In order to support ongoing validation of model correctness, Kumo has the following features related to MLOps:

  • Data Source Snapshotting: During each job, data source statistics are snapshotted (including size, time range, and import time), enabling faster root cause analysis.

  • Drift Detection: Distributions of features and predictions are recorded and monitored over time. This enables early detection of issues, preventing bad predictions from being published to production.

  • Champion/Challenger: If orchestrating automatic job retraining through the REST API, a champion/challenger approach can be adopted to validate the key metrics of the newly retrained model.

Third Party Risk Management

When engaging with a third-party vendor for modeling, additional restrictions may apply. Most importantly, it is recommended for banks to maintain as much knowledge in-house as possible, in case the vendor or bank terminates the contract for any reason.

As Kumo is a platform that lets organizations train their own models, all of the knowledge on how to build your specific model, as well as the data used to train the model, remains in control of the organization. As such, satisfying this aspect of the MRM requirements is typically much easier, compared to a vendor that sells a specific model or dataset as a service.

IT Systems

MRM typically requires that the IT systems used to train and serve models meet your organization’s needs around availability and security.

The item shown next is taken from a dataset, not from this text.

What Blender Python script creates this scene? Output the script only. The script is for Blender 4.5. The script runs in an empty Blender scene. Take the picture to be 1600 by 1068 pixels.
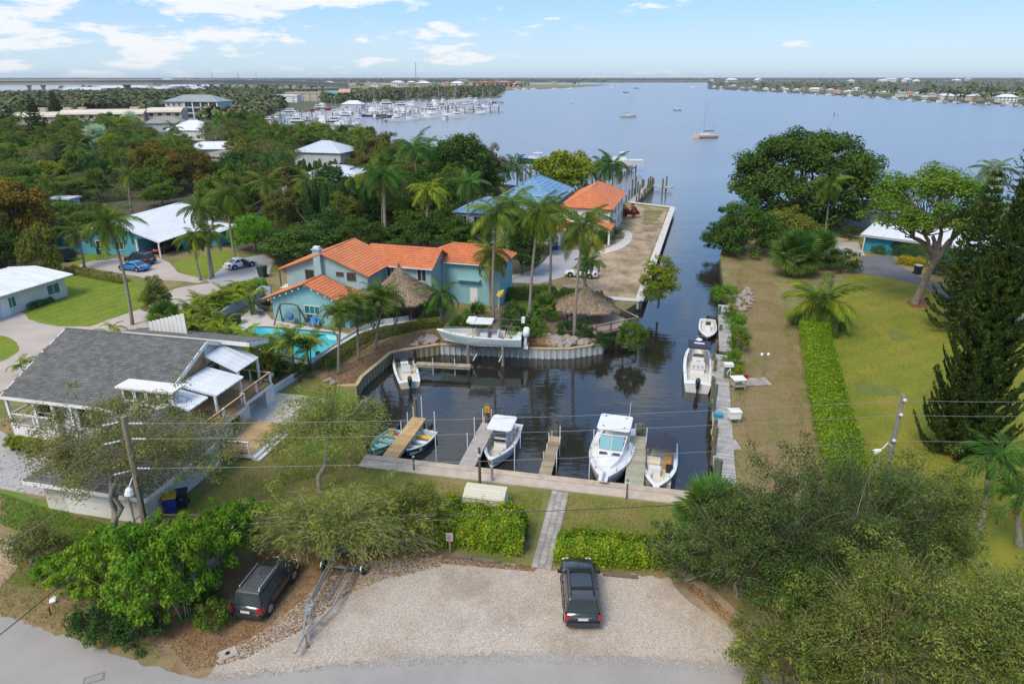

Kumo relies on industry standard information security best practices and compliance frameworks, such as NIST 800-53, ISO 27000 series. It is SOC-2 type 2 compliant, and provides several standard deployment offerings to meet the needs of various security teams. Custom offerings are available upon request:

  • SaaS: Kumo manages the cloud infrastructure GPU compute, data processing platform, and temporary data cache for model training. All data in flight and at rest is encrypted and protected according to principle of least access.

  • Snowflake Native: The Kumo Application can run as a Native App within an organization’s Snowflake account. In this world, all data and compute remains within the organization’s Snowflake account and VPC, analogous to an on-prem deployment.

  • Databricks Native: The Kumo control plane and GPU compute is served from a Kumo-managed environment, while all data processing and storage is pushed down to the organization’s Databricks account and VPC. No raw data is persisted outside of the Databricks environment.